Normally documents will be required to be lodged in the English language, but in certain circumstances documents may be lodged with the Registrar in a language other than English subject to the lodgement of a version of the document translated into English.

Other provisions make it an offence to lodge false or misleading documents, or to make false or misleading statements to the Registrar; provide for the enforcement of a company’s lodgement obligations; provide for electronic communications and the publishing of notices by alternative means; and empower the Registrar to make “Registrar’s Rules”.

Part XXXII (sections 877-892) deals with charges created by a company; charges existing on property acquired by a company, and charges in a series of debentures. In particular, the Part imposes an additional registration requirement for commission, allowance or discount in relation to debentures will now require a certificate of registration to be endorsed on debentures; provides for charges created in, or over property located outside Kenya; requires the Registrar of Companies to keep a register of charges created by or in relation to companies; prescribes a deadline for lodging a charge with the Registrar for registration(30 days from the creation of the charge); will require the holder of a floating charge to lodge with Registrar notice of appointment and cessation of appointment of an administrator of the company to which the charge relates.

PART XXXVIII (Sections 996-1005) contains provisions that specifically relate to offences and legal proceedings involving companies. The Part includes-. a provision that prescribes and defines the liability of officers of companies who are “in default” under the various provisions that create offences under the Act; a provision applying that provision to apply to bodies other than companies; a provision enabling proceedings to be taken against unincorporated bodies; and a provision providing for legal professional privilege involving company communications.

Other provisions confer powers to require a company to produce documents for inspection if it is suspected of being involved in the commission of an offence and to obtain a warrant for the search of premises of such a company. Another provision creates the offence of fraudulent trading;

Other provisions will empower the High Court to prohibit payment or transfer of money, financial products or other property; and to grant injunctions in specified circumstances.

A further provision empowers a court to grant relief in certain specified circumstances (where, for example, a company or director acted innocently in relation to a particular matter).

PART XL (sections 1010-1016) provides for the service of documents on a company and on directors, secretaries and others and for addresses for the service of documents. In particular, the Part provides for the making of regulations relating to:-sending or supplying documents or information by a company; and sending or supplying documents or information to a company.

Members of companies and others who provided with an electronic version of a document by a company will be entitled to be provided with a hard copy version.

Other provisions of the Part provide for the authentication of documents sent or supplied by a company and determine when documents and information are taken to have been sent or supplied by a company.

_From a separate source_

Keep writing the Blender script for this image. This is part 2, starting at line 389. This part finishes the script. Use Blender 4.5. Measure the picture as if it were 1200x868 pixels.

Further provisions are made in Companies (General) Regulations 2015 regarding this part.

PART XLII (clauses 1023-1021) contains supplementary provisions. The Part empowers the Cabinet Secretary (in this case the Attorney General) to make regulations (already made) for purposes of the Act; provides for the repeal of the existing Companies Act and for the revocation of subsidiary legislation made under it; provides for the continuity of the law relating to companies; and empowers the Cabinet Secretary to make savings and transitional regulations consequent on the Act;

The First Schedule prescribes the rules that are to apply for the purpose of determining when a director is connected with a body corporate for purposes of Part IX of the Act.

The Second Schedule contains matters for determining whether a person is fit to be a director of a company.

The Sixth Schedule contains savings and transitional provisions consequent on the repeal of the Companies Act (Cap. 486).